>> begin Dataset excerpt

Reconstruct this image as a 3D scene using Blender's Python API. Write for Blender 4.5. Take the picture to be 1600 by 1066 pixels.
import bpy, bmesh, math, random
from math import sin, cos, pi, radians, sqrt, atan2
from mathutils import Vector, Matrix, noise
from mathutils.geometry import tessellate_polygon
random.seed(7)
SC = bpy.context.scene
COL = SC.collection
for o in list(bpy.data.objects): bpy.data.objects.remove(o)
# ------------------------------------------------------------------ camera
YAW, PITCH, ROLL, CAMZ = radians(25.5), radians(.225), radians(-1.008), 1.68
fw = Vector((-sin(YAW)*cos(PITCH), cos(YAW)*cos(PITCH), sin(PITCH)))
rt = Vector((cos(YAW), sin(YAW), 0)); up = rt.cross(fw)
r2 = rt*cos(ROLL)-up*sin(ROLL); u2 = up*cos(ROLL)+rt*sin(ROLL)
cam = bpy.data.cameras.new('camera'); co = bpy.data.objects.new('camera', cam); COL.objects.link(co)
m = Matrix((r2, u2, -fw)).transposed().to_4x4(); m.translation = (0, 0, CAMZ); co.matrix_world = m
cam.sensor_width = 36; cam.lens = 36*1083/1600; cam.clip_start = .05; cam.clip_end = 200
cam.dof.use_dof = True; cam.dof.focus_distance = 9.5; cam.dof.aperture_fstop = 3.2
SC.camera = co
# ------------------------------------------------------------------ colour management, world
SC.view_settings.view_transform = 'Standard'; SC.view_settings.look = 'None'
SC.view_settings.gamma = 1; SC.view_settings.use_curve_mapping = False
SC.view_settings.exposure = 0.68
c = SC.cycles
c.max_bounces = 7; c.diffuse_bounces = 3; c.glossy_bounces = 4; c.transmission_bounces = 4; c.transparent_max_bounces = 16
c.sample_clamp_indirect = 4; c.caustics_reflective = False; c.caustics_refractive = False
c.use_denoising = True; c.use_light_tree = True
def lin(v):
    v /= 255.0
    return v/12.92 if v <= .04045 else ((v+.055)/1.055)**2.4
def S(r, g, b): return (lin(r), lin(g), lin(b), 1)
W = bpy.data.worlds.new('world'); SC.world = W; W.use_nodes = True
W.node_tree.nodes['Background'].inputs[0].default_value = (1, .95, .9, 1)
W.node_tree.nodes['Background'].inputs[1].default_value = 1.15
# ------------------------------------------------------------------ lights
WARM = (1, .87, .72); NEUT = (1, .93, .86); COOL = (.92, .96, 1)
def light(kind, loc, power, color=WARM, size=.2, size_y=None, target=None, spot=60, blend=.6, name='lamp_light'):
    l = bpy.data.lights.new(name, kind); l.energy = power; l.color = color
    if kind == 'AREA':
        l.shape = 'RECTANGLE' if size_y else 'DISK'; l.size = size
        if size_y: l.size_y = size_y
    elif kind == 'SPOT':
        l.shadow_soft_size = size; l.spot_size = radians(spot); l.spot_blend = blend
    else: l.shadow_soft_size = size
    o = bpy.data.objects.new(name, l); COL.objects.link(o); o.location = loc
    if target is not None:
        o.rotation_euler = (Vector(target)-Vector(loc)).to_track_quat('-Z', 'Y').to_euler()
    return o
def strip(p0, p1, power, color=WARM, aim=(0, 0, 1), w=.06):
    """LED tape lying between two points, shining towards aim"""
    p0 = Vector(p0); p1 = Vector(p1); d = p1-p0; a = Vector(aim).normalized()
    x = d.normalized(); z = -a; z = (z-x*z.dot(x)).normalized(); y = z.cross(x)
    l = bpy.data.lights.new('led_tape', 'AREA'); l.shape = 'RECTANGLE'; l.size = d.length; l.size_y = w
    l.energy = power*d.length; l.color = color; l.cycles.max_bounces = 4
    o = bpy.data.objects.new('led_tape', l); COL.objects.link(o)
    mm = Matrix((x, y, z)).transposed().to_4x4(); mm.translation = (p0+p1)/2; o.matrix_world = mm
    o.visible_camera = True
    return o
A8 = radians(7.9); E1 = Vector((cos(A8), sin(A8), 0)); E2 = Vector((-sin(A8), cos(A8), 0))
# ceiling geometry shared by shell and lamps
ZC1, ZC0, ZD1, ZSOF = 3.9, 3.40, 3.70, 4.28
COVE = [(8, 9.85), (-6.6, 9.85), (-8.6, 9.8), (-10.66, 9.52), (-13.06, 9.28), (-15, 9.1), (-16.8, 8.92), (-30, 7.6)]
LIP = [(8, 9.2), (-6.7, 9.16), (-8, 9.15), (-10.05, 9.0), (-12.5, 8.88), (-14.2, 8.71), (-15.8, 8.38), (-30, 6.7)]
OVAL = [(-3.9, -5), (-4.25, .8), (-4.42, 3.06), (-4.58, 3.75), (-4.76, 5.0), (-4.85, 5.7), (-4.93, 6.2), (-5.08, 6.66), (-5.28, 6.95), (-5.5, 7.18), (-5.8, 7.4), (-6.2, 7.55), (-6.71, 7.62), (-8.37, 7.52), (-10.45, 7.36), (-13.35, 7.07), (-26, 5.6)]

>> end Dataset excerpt

== Task to complete ==
Look through the material above and pick out each line holding the word "scene".

== Written solution ==
Reconstruct this image as a 3D scene using Blender's Python API. Write for Blender 4.5. Take the picture to be 1600 by 1066 pixels.
SC = bpy.context.scene